India, another rapidly-developing economy, is expected to see increases in coal demand over the next several years, but those increases will most likely be offset by decreases in demand in China, the report said. Demand for steam coal, the type used to generate electricity, is expected to increase slightly in India the report said, adding the caveat that the Indian government is also trying to reduce coal imports. India also faces significant demand for coking coal, used in the production of steel. Because of the sub-continent’s booming steel industry and the inability of local mines to produce quality coking coal, the demand for imports is expected to increase slightly.

In Europe, the report says, technology developments that have made renewable energy more economically viable have impacted demand for coal, and the tenor of European regulators’ discussions regarding electricity production indicate a shift away from coal. The IEA predicts a large number of coal plant retirements in Europe over the next several years, stymying demand. The U.S. over the same time is also expected to retire coal plants, further reducing demand for coal.

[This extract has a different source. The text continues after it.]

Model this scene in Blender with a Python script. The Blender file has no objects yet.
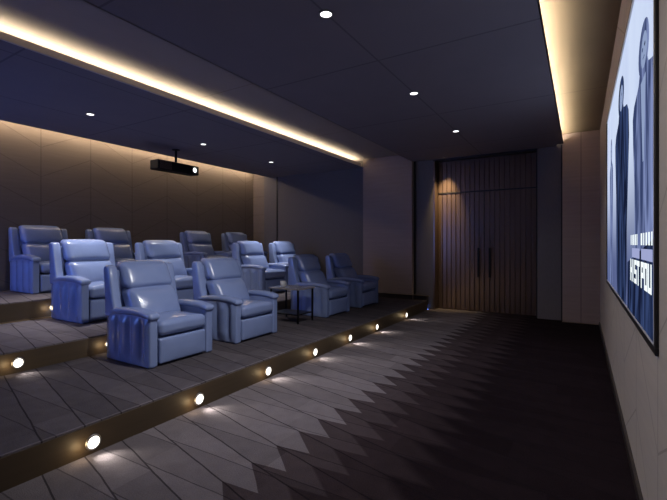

The market for coal is spreading east, according to the IEA. The only significant expansions in coal plant construction are in Asia. Demand for coal is expected to remain somewhat stable in Northern Asian countries such as Japan, South Korea and Taiwan, whereas markets in Southeast Asia are expected to see increases in demand, since coal plants are a cost-effective way to increase electricity production in shortage areas.

A 2016 rally in coal prices, combined with smart business moves has buoyed the outlook for coal companies, the report said. The unexpected increase in coal prices over 2016, coupled with reductions in capital expenditure by mining firms and the closure of high-cost mines have put mining companies on firmer footing for the time being the report said. Continued pressure on climate change and serious air pollution issues could continue to hang over the head of the industry.

Another issue facing the industry is an investment reduction. With low and decreasing prices, capital expenditures are minimized and new coal production projects are not moving forward, the report said. As the U.S. and Europe move more significantly away from coal production, capital investment and technological advances from the U.S. and Europe could effectively dry up, further regionalizing the market.